### BRIEF
Starting at the top of the records, output every line through the one that contains "PI = math.pi", keeping each exactly as it appears.

start SOURCE DATA

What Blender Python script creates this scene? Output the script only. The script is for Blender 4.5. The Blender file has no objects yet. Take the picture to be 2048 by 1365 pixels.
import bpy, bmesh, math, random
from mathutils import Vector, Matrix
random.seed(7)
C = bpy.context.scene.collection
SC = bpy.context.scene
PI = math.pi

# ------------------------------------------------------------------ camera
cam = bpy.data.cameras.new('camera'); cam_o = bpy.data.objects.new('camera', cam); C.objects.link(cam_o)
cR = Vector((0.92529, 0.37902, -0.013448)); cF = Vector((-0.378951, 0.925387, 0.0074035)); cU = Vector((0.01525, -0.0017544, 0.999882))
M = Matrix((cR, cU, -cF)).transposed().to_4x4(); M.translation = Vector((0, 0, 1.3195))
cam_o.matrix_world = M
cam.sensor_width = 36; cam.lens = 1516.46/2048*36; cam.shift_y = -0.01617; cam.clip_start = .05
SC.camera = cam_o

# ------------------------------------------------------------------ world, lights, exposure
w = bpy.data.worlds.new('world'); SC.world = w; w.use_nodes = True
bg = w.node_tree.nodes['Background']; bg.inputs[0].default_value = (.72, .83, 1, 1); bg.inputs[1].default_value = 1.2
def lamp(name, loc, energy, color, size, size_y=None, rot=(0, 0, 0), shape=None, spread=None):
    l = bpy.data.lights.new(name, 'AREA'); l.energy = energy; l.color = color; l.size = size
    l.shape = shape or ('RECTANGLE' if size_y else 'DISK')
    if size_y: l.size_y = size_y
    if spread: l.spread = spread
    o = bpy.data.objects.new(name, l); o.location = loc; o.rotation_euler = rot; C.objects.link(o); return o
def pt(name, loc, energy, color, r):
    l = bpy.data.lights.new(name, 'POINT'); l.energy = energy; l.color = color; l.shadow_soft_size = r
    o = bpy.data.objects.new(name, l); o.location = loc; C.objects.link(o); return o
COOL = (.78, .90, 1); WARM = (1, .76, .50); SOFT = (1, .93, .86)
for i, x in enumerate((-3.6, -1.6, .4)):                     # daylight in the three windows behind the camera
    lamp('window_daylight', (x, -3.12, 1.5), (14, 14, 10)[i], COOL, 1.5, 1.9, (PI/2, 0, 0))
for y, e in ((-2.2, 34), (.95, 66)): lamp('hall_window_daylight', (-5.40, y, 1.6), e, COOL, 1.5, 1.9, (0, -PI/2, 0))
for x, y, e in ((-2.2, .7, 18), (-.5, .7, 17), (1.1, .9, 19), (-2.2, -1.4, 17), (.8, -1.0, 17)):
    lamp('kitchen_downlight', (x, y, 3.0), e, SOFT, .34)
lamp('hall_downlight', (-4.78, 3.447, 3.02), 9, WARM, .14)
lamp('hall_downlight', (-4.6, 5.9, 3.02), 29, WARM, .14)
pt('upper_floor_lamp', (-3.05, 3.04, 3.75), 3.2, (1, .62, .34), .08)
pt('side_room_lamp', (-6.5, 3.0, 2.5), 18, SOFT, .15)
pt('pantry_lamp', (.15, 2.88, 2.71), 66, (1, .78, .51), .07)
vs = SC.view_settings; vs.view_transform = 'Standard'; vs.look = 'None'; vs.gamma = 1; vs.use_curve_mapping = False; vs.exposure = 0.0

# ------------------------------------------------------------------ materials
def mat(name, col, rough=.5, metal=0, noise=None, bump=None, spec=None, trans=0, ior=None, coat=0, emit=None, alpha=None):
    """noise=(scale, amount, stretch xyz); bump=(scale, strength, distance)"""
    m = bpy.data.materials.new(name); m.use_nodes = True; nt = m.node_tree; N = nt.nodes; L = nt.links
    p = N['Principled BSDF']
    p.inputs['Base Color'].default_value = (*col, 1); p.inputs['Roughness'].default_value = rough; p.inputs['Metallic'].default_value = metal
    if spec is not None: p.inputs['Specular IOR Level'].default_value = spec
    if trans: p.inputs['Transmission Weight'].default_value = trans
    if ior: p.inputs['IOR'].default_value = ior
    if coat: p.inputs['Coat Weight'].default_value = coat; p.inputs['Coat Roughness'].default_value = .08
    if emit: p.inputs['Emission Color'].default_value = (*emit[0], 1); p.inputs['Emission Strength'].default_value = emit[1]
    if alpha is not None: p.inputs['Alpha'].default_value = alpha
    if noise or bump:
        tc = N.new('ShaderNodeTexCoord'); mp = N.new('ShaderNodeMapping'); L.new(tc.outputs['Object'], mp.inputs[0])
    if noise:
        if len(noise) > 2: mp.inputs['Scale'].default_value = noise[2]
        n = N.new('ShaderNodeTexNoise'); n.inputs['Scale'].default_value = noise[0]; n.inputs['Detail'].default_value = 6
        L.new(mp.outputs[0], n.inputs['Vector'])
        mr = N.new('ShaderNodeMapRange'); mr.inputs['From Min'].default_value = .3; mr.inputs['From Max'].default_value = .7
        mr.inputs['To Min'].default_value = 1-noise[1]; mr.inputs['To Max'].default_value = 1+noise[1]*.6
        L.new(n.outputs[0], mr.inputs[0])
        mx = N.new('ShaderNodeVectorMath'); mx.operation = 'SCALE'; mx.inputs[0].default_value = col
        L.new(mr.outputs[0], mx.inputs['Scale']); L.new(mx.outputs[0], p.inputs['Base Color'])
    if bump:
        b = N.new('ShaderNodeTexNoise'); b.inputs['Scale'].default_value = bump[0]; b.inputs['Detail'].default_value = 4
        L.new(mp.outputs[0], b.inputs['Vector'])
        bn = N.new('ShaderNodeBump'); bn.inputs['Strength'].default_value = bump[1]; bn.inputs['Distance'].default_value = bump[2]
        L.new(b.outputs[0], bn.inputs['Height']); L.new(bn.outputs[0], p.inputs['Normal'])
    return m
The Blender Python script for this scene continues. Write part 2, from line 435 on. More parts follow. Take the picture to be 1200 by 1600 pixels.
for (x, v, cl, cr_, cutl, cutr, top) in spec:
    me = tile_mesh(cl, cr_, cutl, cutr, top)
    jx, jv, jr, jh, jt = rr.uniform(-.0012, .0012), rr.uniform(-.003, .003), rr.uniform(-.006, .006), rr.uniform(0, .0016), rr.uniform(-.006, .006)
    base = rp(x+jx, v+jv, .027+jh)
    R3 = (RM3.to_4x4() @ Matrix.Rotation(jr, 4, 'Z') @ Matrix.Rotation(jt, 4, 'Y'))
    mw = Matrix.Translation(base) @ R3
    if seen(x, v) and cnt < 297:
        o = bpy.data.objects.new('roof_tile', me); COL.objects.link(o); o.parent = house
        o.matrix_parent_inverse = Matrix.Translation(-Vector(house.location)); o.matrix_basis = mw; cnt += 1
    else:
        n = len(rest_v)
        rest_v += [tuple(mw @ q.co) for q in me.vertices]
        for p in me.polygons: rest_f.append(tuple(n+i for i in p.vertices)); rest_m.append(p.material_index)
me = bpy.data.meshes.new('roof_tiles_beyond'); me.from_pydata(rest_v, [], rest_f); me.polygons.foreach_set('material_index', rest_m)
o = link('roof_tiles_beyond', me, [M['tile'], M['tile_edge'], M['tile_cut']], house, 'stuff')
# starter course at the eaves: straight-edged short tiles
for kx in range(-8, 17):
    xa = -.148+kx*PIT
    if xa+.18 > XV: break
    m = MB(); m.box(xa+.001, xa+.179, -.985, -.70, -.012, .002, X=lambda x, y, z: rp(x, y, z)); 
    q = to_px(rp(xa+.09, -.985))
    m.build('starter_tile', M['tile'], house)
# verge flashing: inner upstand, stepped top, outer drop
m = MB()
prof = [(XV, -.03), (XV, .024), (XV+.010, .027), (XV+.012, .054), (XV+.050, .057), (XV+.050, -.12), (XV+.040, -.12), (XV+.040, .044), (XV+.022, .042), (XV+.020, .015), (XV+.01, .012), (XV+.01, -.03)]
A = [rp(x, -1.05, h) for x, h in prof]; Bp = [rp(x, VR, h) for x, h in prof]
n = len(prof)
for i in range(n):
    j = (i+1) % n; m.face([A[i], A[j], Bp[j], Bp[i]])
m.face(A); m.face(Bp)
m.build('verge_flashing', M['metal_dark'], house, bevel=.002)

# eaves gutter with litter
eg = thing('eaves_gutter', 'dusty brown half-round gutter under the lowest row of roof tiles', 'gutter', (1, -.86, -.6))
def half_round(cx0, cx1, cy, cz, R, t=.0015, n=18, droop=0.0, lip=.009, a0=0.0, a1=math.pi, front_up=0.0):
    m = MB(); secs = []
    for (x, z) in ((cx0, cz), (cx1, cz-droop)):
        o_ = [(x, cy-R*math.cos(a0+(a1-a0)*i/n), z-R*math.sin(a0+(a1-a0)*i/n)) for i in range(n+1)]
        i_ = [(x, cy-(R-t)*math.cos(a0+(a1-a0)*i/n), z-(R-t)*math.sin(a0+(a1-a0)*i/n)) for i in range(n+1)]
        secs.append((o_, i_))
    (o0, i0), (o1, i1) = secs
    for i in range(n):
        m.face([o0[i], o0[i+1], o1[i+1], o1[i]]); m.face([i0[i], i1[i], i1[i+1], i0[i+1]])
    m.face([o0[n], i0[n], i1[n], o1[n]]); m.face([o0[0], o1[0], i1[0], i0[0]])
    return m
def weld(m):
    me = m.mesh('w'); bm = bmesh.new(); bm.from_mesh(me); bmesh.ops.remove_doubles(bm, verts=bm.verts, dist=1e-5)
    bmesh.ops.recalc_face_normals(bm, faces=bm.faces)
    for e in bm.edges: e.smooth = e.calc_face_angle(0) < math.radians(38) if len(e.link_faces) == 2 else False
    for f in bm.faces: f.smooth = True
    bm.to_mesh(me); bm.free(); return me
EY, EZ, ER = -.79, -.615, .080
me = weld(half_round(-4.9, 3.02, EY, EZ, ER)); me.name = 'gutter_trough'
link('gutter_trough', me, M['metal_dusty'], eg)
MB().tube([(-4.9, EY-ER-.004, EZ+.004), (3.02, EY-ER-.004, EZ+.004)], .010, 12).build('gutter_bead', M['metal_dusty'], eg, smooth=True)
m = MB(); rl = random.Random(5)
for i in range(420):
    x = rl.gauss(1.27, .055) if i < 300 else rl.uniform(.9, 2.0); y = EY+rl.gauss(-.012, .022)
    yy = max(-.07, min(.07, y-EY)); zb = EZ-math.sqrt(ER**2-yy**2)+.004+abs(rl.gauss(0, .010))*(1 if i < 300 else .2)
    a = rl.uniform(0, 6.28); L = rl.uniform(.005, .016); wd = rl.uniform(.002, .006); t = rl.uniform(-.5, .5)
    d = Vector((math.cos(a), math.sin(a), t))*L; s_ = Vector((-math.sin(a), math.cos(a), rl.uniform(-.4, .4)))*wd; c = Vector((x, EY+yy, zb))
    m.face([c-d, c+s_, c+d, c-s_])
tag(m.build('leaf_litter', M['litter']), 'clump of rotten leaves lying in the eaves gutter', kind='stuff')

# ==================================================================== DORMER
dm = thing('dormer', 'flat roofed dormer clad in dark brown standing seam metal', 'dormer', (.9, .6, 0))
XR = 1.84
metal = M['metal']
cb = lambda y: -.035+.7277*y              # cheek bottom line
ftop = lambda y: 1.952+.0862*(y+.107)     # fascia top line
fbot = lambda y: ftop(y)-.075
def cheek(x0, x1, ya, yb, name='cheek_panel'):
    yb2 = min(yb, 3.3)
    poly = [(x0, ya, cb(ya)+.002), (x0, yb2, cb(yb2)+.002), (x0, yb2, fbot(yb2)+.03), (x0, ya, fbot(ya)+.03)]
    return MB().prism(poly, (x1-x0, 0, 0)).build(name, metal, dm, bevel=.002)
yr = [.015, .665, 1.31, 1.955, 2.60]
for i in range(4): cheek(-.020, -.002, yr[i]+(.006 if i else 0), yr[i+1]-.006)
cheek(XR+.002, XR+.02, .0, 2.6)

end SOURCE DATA

### SOLVED EXERCISE
What Blender Python script creates this scene? Output the script only. The script is for Blender 4.5. The Blender file has no objects yet. Take the picture to be 2048 by 1365 pixels.
import bpy, bmesh, math, random
from mathutils import Vector, Matrix
random.seed(7)
C = bpy.context.scene.collection
SC = bpy.context.scene
PI = math.pi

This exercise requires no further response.